Menggambarkan kami adalah keluarga bahagia, ada benarnya sebab anak bungsu kami bernama Bahagia. Namun yang kurang benarnya, kami memahami kebahagiaan itu urusan personal, bukan berasal dari keluarga.
Artinya pribadi yang bahagia dengan sendirinya dapat membahagiakan anggota keluarga lainnya. Sumbernya berasal dari dalam diri, kemudian keluar menginspirasi yang lainnya.
Terima kasih untuk selalu ada untuk istri, yang berkat kesabarannya yang hampir habis mampu menerima kebaikan juga keburukan saya secara bersamaan.

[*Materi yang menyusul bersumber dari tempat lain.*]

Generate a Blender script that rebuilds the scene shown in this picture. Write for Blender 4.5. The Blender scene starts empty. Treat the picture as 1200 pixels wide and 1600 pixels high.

Saya tahu ini bukan hal yang mudah, tapi ini soal seni membangun dan merawat cinta maka kesulitan apapun dilalui sebagai pelajaran yang saling mendewasakan.
Berhubungan saya dan istri begitu sederhana merayakan hari pernikahan yang ke enam tahun, atau dengan kata lain kami belum punya biaya merayakan dengan hadiah mewah, sobat missqueen. Maka tulisan ini mewakili hadiah perayaan yang kami coba sakralkan tiap bertemu tanggal sebelas Januari.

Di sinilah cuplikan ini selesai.